Powstałą na początku lat 90. tzw. grupę markowską policja rozpracowuje od 2006 r. w ramach śledztwa prowadzonego przez X wydział biura ds. przestępczości zorganizowanej Prokuratury Krajowej. Do pierwszych zatrzymań liderów i członków grupy doszło w 2007 r.
Domniemany szef grupy Andrzej P. działalność rozpoczął na początku lat 90. Wywodził się z grupy "Mutantów", która napadła na policjantów w Parolach w marcu 2002 r. (próbowali odbić przechwyconego przez funkcjonariuszy tira, wyładowanego sprzętem elektronicznym), zabijając jednego z nich.
W 1995 r. "Salaput" trafił do więzienia, gdzie odbywał wyrok 12 lat więzienia m.in. za napady z bronią i przestępstwa popełnione ze szczególnym okrucieństwem.
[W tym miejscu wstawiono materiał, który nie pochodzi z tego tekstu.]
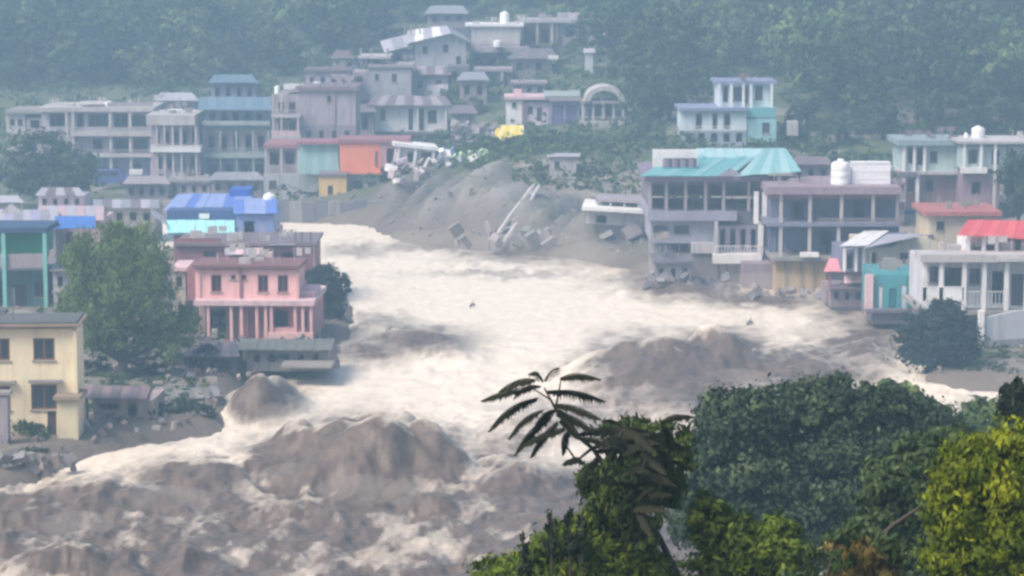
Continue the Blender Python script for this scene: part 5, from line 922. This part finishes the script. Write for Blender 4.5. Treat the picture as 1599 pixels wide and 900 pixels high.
# upright shoots
for i, (px, py0, py1) in enumerate([(812, 890, 832), (857, 850, 796), (886, 850, 792), (905, 840, 800)]):
    c = P(px, py0, 25.5); gz = tz(c.x, 25.5); o = empty('young_shoot', (c.x, 25.5, gz), 0, ['thin upright shoot, leftmost above the bottom edge bush', 'second upright shoot from the left over the bottom edge bush', 'third upright shoot from the left over the bottom edge bush', 'rightmost thin shoot beside the dark leafy mass'][i], 'shoot', 'upright shoots over the bush')
    top = P(px + 4, py1, 25.5) - Vector((c.x, 25.5, gz)); MB().tube([(0, 0, -.1), top * .5 + Vector((.03, 0, 0)), top], [.03, .02, .008], 6).build('stem', BARK, o)
    V, Fc, T = cloud([(top - Vector((0, 0, .12)), (.05, .05, .2)), (top - Vector((0, 0, .4)), (.09, .08, .2))], 160, .1, .4, sub=0, droop=-.6, shell=.2); link('foliage', np_mesh('foliage', V, Fc, LM['dark'], {'tint': T}), o)
# arching branches
def cane(label, pts, d, r0, mt=None):
    b0 = P(*pts[0], d); gz = tz(b0.x, d); base = Vector((b0.x, d, gz)); o = empty('arching_branch', base, 0, label, 'branch')
    q = [Vector((0, 0, -.1))] + [P(*p, d) - base for p in pts]; MB().tube(q, [r0 * (1 - .8 * i / (len(q) - 1)) for i in range(len(q))], 7).build('stem', mt or BARK, o, True)
    V, Fc, T = cloud([(q[-1], (.25, .25, .12)), (q[-2], (.2, .2, .1))], 220, .12, .3, droop=.6, shell=.1); link('foliage', np_mesh('foliage', V, Fc, LM['green'], {'tint': T}), o)
cane('dark arching branch crossing the gap at lower right', [(1310, 895), (1350, 860), (1395, 820), (1440, 790), (1490, 775)], 24.5, .04)
cane('thin grey-green cane bending left near the bottom edge', [(1305, 900), (1300, 865), (1275, 860), (1250, 890)], 24, .02)
cane('dark upright stem beside the ochre plant', [(1290, 905), (1300, 870), (1306, 835)], 23.6, .03)
cane('pale curved cane right of the ochre plant', [(1400, 900), (1390, 860), (1365, 840)], 23.8, .018)
# near bank undergrowth
def undergrowth():
    bl = []
    for _ in range(260):
        d = rng.uniform(14, 98); x = rng.uniform(-.27, .27) * d; z = tz(x, d)
        if z > 30: continue
        pxx, pyy = proj(x, d, z + 1.3)
        if pxx < 1000 and pyy < 905: continue
        bl.append((Vector((x, d, z + .3)), (rng.uniform(.8, 1.6), rng.uniform(.8, 1.6), rng.uniform(.5, 1.1))))
    V, Fc, T = cloud(bl, 30000, .26, .5, shell=.3); o = link('undergrowth', np_mesh('undergrowth', V, Fc, LM['green'], {'tint': T})); tag(o, 'green undergrowth covering the near river bank', 'undergrowth', kind='stuff')
undergrowth()
# floating debris
for px, py, s_, lab in [(738, 479, .22, 'small dark drum bobbing in the smooth middle of the river'), (1171, 507, .26, 'dark log floating near the right bank')]:
    c = G(px, py, .05); o = empty('driftwood', c, .4, lab, 'debris'); MB().tube([(-s_ * 1.1, 0, 0), (0, .05, .22), (s_, 0, .12)], [s_ * .5, s_ * .65, s_ * .4], 8).build('log', DCONC, o, True); MB().tube([(0, 0, .2), (.15, .1, s_ + .35)], [s_ * .22, s_ * .1], 6).build('stub', DCONC, o)
# ------------------------------------------------------------------ haze
def haze():
    mb = MB(); mb.box(-300, 300, -45, 830, -6, 150); m = bpy.data.materials.new('haze'); m.use_nodes = True; nt = m.node_tree; nt.nodes.remove(nt.nodes['Principled BSDF'])
    v = nt.nodes.new('ShaderNodeVolumePrincipled'); v.inputs['Color'].default_value = (.44, .70, .98, 1); v.inputs['Density'].default_value = .00145; v.inputs['Anisotropy'].default_value = .0
    nt.links.new(v.outputs[0], nt.nodes['Material Output'].inputs['Volume'])
    try: m.cycles.homogeneous_volume = True
    except Exception: pass
    o = mb.build('haze', m); o['kind'] = 'stuff'; o['label'] = 'blue monsoon haze filling the valley'
haze()
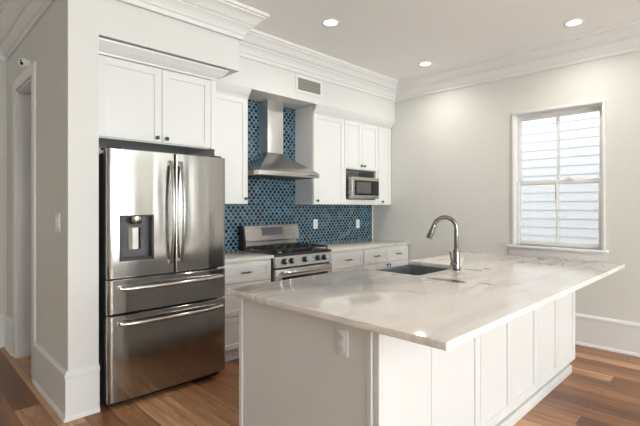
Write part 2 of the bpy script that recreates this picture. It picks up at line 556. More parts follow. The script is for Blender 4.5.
# ------------------------------------------------------------ window in the right wall
w = struct('window_1', box(B(), (RW - 0.022, WY1 - 0.006, WZ0), (RW, 1.886, 2.395), 0.004), 'trim', label='white double-hung window with two panes in each sash')
obj('casing', box(B(), (RW - 0.022, 1.012, WZ0), (RW, WY0 + 0.006, 2.395), 0.004), 'trim', w)
obj('head_casing', box(B(), (RW - 0.026, 1.012, WZ1 - 0.008), (RW, 1.886, 2.408), 0.004), 'trim', w)
bm = B()
box(bm, (RW - 0.06, 0.985, 0.925), (RW + 0.06, 1.937, 0.955), 0.008)
obj('window_sill', bm, 'trim', w)
obj('apron', box(B(), (RW - 0.02, 1.0, 0.84), (RW, 1.92, 0.925), 0.004), 'trim', w)
bm = B()
box(bm, (RW - 0.003, WY0, WZ0), (RW + 0.15, WY0 + 0.012, WZ1)); box(bm, (RW - 0.003, WY1 - 0.012, WZ0), (RW + 0.15, WY1, WZ1)); box(bm, (RW - 0.003, WY0 + 0.012, WZ1 - 0.012), (RW + 0.15, WY1 - 0.012, WZ1)); box(bm, (RW + 0.06, WY0 + 0.012, 0.94), (RW + 0.15, WY1 - 0.012, 0.957))
obj('window_frame', bm, 'trim', w)
MZ = 1.632
def sash(x0, x1, z0, z1, top, bot):
    bm = B()
    a, b = WY0 + 0.013, WY1 - 0.013
    st = 0.034
    box(bm, (x0, a, z0), (x1, a + st, z1), 0.003); box(bm, (x0, b - st, z0), (x1, b, z1), 0.003)
    box(bm, (x0 + 0.001, a + st - 0.002, z1 - top), (x1 - 0.001, b - st + 0.002, z1), 0.003); box(bm, (x0 + 0.001, a + st - 0.002, z0), (x1 - 0.001, b - st + 0.002, z0 + bot), 0.003)
    s = obj('sash', bm, 'trim', w)
    ym = (a + b) / 2
    obj('muntin', box(B(), (x0, ym - 0.011, z0 + bot), (x1, ym + 0.011, z1 - top), 0.003), 'trim', s)
    xm = (x0 + x1) / 2
    obj('pane', box(B(), (xm - 0.003, a + st - 0.003, z0 + bot - 0.005), (xm + 0.003, b - st + 0.003, z1 - top + 0.005)), 'glass', s)
    obj('dark_strip', box(B(), (x1 - 0.008, ym + 0.011, z1 - top - (0.10 if z0 > 1.2 else 0.17)), (x1 - 0.002, ym + 0.022, z1 - top)), 'dark', s)  # short dark strip beside the muntin, below the top rail
    return s
sl = sash(RW + 0.03, RW + 0.065, 0.956, MZ + 0.022, 0.044, 0.05)
su = sash(RW + 0.068, RW + 0.103, MZ - 0.022, WZ1 - 0.021, 0.045, 0.044)
bm = B()
box(bm, (RW + 0.008, 1.30, MZ + 0.022), (RW + 0.055, 1.35, MZ + 0.03), 0.003)
cyl(bm, (RW + 0.03, 1.325, MZ + 0.03), (RW + 0.03, 1.325, MZ + 0.042), 0.012)
box(bm, (RW + 0.012, 1.315, MZ + 0.036), (RW + 0.03, 1.385, MZ + 0.043), 0.002)
obj('sash_lock', bm, 'trim', sl)

# the neighbour's clapboard wall and the ground outside
bm = B()
n = 40
for i in range(n):
    z0 = -0.5 + i * 0.122
    prism(bm, [(6.59, z0), (6.615, z0), (6.615, z0 + 0.122), (6.598, z0 + 0.122)], 'y', -3.0, 8.5)
nb = obj('neighbour_wall', bm, 'siding', loc=(6.6, 2.75, -0.5), smooth=False)
tag(nb, 'white clapboard siding of the house outside the window', 'house wall')
struct('ground', box(B(), (RW + 0.15, -8, -0.6), (14, 12, -0.5)), 'asphalt')

# ------------------------------------------------------------ ceiling fixtures
def downlight(x, y, label):
    t = thing('recessed_light', label, 'ceiling light', (x, y, CE), 'recessed ceiling lights')
    obj('trim_ring', lathe(B(), (x, y, CE), (0, 0, -1), [(0.058, 0.0), (0.06, 0.004), (0.074, 0.006), (0.082, 0.003), (0.083, 0.0)], 32), 'plastic', t)
    obj('lamp_diffuser', lathe(B(), (x, y, CE), (0, 0, -1), [(0.001, 0.0), (0.060, 0.0), (0.058, 0.0035), (0.001, 0.004)], 32), 'led', t)
    dl = bpy.data.lights.new('lamp_light', 'SPOT')
    dl.energy = 22; dl.spot_size = math.radians(160); dl.spot_blend = 1.0; dl.shadow_soft_size = 0.06; dl.color = (1, 0.96, 0.90)
    lo = bpy.data.objects.new('lamp_light', dl)
    lo.parent = t; lo.location = (0, 0, -0.02)
    COL.objects.link(lo)
downlight(2.79, 2.68, 'round recessed light in the ceiling nearest the refrigerator')
downlight(4.37, 2.68, 'round recessed light in the ceiling near the far corner of the room')
downlight(4.34, 1.145, 'round recessed light in the ceiling above the window')

# ------------------------------------------------------------ cabinet pieces
def shaker(bm, x0, x1, z0, z1, yf, st=0.058, th=0.02, rec=0.008):
    """a shaker front facing -y whose face lies at yf"""
    box(bm, (x0, yf, z0), (x0 + st, yf + th, z1), 0.0015, 1)
    box(bm, (x1 - st, yf, z0), (x1, yf + th, z1), 0.0015, 1)
    box(bm, (x0 + st, yf, z0), (x1 - st, yf + th, z0 + st), 0.0015, 1)
    box(bm, (x0 + st, yf, z1 - st), (x1 - st, yf + th, z1), 0.0015, 1)
    box(bm, (x0 + st - 0.002, yf + rec, z0 + st - 0.002), (x1 - st + 0.002, yf + th - 0.002, z1 - st + 0.002))
    return bm

def door(t, x0, x1, z0, z1, yf, knob=None, mat='cab', st=0.058):
    dd = obj('door', shaker(B(), x0, x1, z0, z1, yf, st), mat, t)
    if knob:
        kn = lathe(B(), (knob[0], yf, knob[1]), (0, -1, 0), [(0.008, 0), (0.008, 0.003), (0.0055, 0.006), (0.0055, 0.012), (0.012, 0.015), (0.0155, 0.021), (0.0145, 0.027), (0.008, 0.031), (0.001, 0.032)], 20)
        obj('knob', kn, 'green', dd)
    return dd

def pull(parent, x, z, yf, vertical=False, L=0.105):
    bm = B()
    h = L / 2
    def q(a, out):
        return (x, yf - out, z + a) if vertical else (x + a, yf - out, z)
    for s in (-1, 1):
        cyl(bm, q(s * h * 0.75, 0), q(s * h * 0.75, 0.026), 0.005, 0.0045, 12)
    tube(bm, [q(-h, 0.026), q(-h * 0.9, 0.029), q(-h * 0.4, 0.031), q(0, 0.0315), q(h * 0.4, 0.031), q(h * 0.9, 0.029), q(h, 0.026)], [0.0035, 0.0055, 0.006, 0.006, 0.006, 0.0055, 0.0035], 10)
    obj('pull', bm, 'bronze', parent)

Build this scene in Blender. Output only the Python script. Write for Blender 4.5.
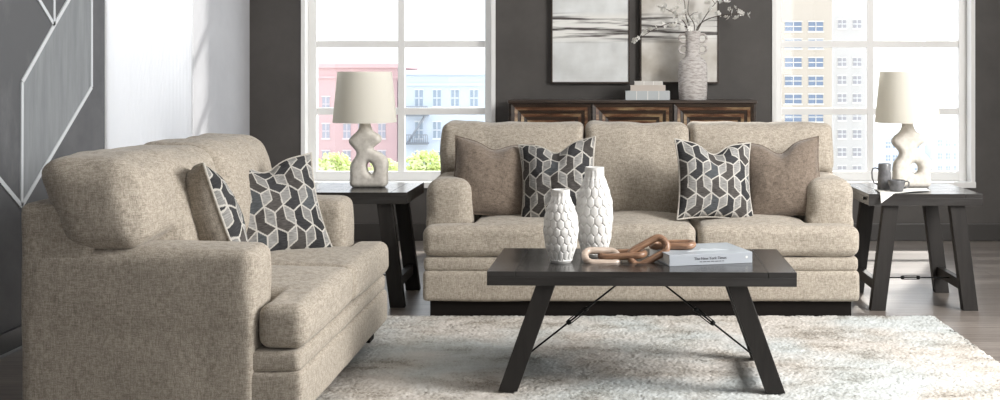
import bpy, bmesh, math, random
from mathutils import Vector, Matrix, noise
random.seed(7)
for o in list(bpy.data.objects): bpy.data.objects.remove(o)
S = bpy.context.scene
COL = S.collection
PI = math.pi
# ------------------------------------------------------------------ camera
F = 1157.0; VX, VY = 600.0, 78.0; CH = 1.23
cd = bpy.data.cameras.new('camera'); cam = bpy.data.objects.new('camera', cd); COL.objects.link(cam)
cd.sensor_width = 36.0; cd.lens = 36.0*F/1000.0
cd.shift_x = (500-VX)/1000.0; cd.shift_y = -(200-VY)/1000.0
cam.location = (0, 0, CH); cam.rotation_euler = (PI/2, 0, 0); cd.clip_end = 2000
S.camera = cam
# ------------------------------------------------------------------ light
w = bpy.data.worlds.new('sky'); S.world = w; w.use_nodes = True
nt = w.node_tree; bg = nt.nodes['Background']
tc = nt.nodes.new('ShaderNodeTexCoord'); sp = nt.nodes.new('ShaderNodeSeparateXYZ'); rp = nt.nodes.new('ShaderNodeValToRGB')
nt.links.new(tc.outputs['Generated'], sp.inputs[0]); nt.links.new(sp.outputs[2], rp.inputs[0]); nt.links.new(rp.outputs[0], bg.inputs[0])
rp.color_ramp.elements[0].color = (1, 0.99, 0.97, 1); rp.color_ramp.elements[0].position = 0.0
rp.color_ramp.elements[1].color = (0.80, 0.90, 1, 1); rp.color_ramp.elements[1].position = 0.7
bg.inputs[1].default_value = 2.15
sl = bpy.data.lights.new('sun', 'SUN'); sun = bpy.data.objects.new('sun', sl); COL.objects.link(sun)
sl.energy = 7.5; sl.angle = math.radians(2.5); sl.color = (1, 0.95, 0.88)
sun.rotation_euler = Vector((-.45, -1, -.90)).to_track_quat('-Z', 'Y').to_euler()
al = bpy.data.lights.new('added_side_key', 'AREA'); ao = bpy.data.objects.new('added_side_key', al); COL.objects.link(ao)  # added area lamp, strengthening the weak daylight of the unseen side windows
al.shape = 'RECTANGLE'; al.size = 1.9; al.size_y = 1.6; al.energy = 290; al.color = (1, 0.975, 0.94)
ao.location = (3.60, 3.7, 2.5); ao.rotation_euler = Vector((-1, .18, -.48)).to_track_quat('-Z', 'Z').to_euler()
S.view_settings.view_transform = 'Standard'; S.view_settings.look = 'None'
S.view_settings.exposure = 0.12; S.view_settings.gamma = 1.0; S.view_settings.use_curve_mapping = False

def P(px, py, Y):
    return Vector(((px-VX)*Y/F, Y, CH-(py-VY)*Y/F))

# ------------------------------------------------------------------ materials
def lin(c): return tuple(((x/255)/12.92 if x/255 <= .04045 else ((x/255+.055)/1.055)**2.4) for x in c)
def pmat(name, col, rough=.6, spec=.5, metal=0):
    m = bpy.data.materials.new(name); m.use_nodes = True
    b = m.node_tree.nodes['Principled BSDF']
    b.inputs['Base Color'].default_value = (*col, 1); b.inputs['Roughness'].default_value = rough
    b.inputs['Metallic'].default_value = metal; b.inputs['Specular IOR Level'].default_value = spec
    return m
def N(m, t, **k):
    n = m.node_tree.nodes.new(t)
    for a, b in k.items(): setattr(n, a, b)
    return n
def nmat(name, c1, c2, scale=20, stretch=(1, 1, 1), rough=.6, bump=.2, spec=.5, detail=5, lo=.35, hi=.65, metal=0, bscale=None, bdist=.004, sheen=0, mid=None):
    """two (or three) colours mixed by noise, bump from a finer noise"""
    m = pmat(name, c1, rough, spec, metal); L = m.node_tree.links; b = m.node_tree.nodes['Principled BSDF']
    t = N(m, 'ShaderNodeTexCoord'); mp = N(m, 'ShaderNodeMapping'); mp.inputs['Scale'].default_value = stretch
    L.new(t.outputs['Object'], mp.inputs[0])
    n = N(m, 'ShaderNodeTexNoise'); n.inputs['Scale'].default_value = scale; n.inputs['Detail'].default_value = detail; n.inputs['Roughness'].default_value = .65
    L.new(mp.outputs[0], n.inputs[0])
    r = N(m, 'ShaderNodeValToRGB'); e = r.color_ramp.elements
    e[0].position = lo; e[0].color = (*c1, 1); e[1].position = hi; e[1].color = (*c2, 1)
    if mid: x = e.new((lo+hi)/2); x.color = (*mid, 1)
    L.new(n.outputs[0], r.inputs[0]); L.new(r.outputs[0], b.inputs['Base Color'])
    if bump:
        n2 = N(m, 'ShaderNodeTexNoise'); n2.inputs['Scale'].default_value = bscale or scale*2; n2.inputs['Detail'].default_value = 4
        L.new(mp.outputs[0], n2.inputs[0])
        bp = N(m, 'ShaderNodeBump'); bp.inputs['Strength'].default_value = bump; bp.inputs['Distance'].default_value = bdist
        L.new(n2.outputs[0], bp.inputs['Height']); L.new(bp.outputs[0], b.inputs['Normal'])
    if sheen:
        b.inputs['Sheen Weight'].default_value = sheen; b.inputs['Sheen Roughness'].default_value = .5
    return m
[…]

Wyszedł w czerwcu 2004 r. i - według ustaleń policjantów - zaczął odtwarzać grupę markowską. Jego gang specjalizował się w wymuszaniu haraczu od przedsiębiorców. Jeśli nie płacili, przestępcy podpalali ich hurtownie, magazyny - pod koniec 2004 r. takich podpaleń odnotowano 12, m.in. w Markach, Radzyminie i Sulejówku.
W styczniu 2005 r. "Salaput" został ponownie zatrzymany przez policję, a następnie oskarżony przez prokuraturę o wymuszanie haraczy, prokuratura oskarżyła go także o udział w obrocie narkotykami.